¿Cuándo fue la primera vez que oí hablar de Juan Carlos Mestre? No lo recuerdo con exactitud. Lo que sí recuerdo es la impresión, la conmoción que me causó escuchar a este poeta villafranquino recitando alguno de sus poemas, acompañado, tal vez, de su acordeón. Y luego sus libros, Antífona de otoño en el valle del Bierzo y La tumba de Keats...
Hijo espiritual del maestro Antonio Pereira –tal vez el mejor narrador oral que ha dado el Bierzo, León y probablemente todo el país-, Mestre es a buen seguro el mejor recitador de cuantos haya visto y ecuchado nunca.

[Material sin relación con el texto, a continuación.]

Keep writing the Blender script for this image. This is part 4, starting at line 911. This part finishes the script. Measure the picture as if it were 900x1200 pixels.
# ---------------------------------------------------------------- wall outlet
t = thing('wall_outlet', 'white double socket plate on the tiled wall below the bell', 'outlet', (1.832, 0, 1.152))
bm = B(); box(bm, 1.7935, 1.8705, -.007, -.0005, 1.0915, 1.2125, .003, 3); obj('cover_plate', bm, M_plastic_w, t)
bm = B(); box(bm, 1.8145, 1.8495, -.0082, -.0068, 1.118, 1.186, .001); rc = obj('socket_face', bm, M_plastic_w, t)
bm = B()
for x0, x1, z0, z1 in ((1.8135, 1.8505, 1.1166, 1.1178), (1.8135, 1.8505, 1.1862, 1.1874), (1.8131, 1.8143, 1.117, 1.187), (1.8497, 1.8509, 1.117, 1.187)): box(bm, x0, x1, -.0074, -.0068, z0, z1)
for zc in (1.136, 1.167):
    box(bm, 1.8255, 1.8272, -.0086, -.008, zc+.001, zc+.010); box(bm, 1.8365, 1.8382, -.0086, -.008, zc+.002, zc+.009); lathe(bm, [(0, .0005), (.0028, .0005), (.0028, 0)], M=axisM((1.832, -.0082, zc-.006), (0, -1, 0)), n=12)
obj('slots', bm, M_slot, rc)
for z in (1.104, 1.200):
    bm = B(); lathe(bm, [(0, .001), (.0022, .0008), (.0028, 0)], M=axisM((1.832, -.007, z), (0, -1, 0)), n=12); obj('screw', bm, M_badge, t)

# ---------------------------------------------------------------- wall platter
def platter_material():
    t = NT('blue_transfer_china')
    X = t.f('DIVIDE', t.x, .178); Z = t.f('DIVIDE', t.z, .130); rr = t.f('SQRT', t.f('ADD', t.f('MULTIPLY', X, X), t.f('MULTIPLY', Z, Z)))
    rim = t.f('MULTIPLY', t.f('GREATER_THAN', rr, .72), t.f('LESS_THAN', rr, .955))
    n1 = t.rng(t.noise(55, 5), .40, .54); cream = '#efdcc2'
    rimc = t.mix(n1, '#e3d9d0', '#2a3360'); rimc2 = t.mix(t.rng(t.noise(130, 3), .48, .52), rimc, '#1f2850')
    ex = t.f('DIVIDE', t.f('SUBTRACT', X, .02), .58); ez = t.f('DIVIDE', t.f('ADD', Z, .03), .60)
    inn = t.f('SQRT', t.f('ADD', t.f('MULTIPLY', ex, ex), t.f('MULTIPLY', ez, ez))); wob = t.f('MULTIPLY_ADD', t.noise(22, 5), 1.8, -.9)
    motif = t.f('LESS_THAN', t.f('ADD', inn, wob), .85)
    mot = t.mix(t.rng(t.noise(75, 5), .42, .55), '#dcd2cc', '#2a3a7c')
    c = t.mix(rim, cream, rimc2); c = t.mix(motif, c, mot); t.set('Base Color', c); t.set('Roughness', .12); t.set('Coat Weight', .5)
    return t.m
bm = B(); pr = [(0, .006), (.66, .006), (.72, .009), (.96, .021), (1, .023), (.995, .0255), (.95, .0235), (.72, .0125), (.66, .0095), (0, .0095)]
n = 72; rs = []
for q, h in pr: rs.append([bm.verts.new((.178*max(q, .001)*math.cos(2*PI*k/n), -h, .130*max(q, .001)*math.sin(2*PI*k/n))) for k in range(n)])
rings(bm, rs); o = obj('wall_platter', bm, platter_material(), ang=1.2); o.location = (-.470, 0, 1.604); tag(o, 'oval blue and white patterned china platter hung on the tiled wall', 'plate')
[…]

Su voz, poderosa y envolvente, te invita a volar, a traspasar cualquier muro, a saborear la palabra, esa que logra encarnarse y habitar la casa del ser, la casa roja, porque su corazón, y puede que su alma, es una casa roja, bajo la fibra de un rayo y la beldad de una isla.
Mestre, aparte de Premio Nacional de Poesía –un accidente, nomás, como él mismo diría-, es un ser sublime, un alma luminosa que irradia luz sonora por donde quiera que va, tanto en sus poemas como en una conversación cotidiana, porque él es capaz de transformar, cual mago de las palabras sin dueño en la república de los borrados, algo común y corriente en puro arte.
Mestre es como un ángel generoso que aparece en los momentos más inesperados y se revela cual maestro de ceremonias.
Nunca olvidaré, querido Juan Carlos, aquel día de enero, bajo la escarcha, acaso fuera bajo la niebla ponferradina, que brotaste de algún lugar, siempre misterioso y lírico, para hablarnos, al final, sobre Viajes sin mapa, sobre el espantoso holacausto de Auschwitz, porque tú si eres un genuino viajero, más allá de toda realidad física, más acá de cualquier espiritualidad, un trovador, un judío errante (como te dijera otro poeta leonés), que va de pueblo en pueblo, de ciudad en ciudad, de país en país, recitando, siempre magistral, sus poemas.
Me alegra, y aun me emociona, que haya poetas como tú, capaces de devolvernos el gusto por la vida, esa que en ocasiones se torna arte, como en tu caso.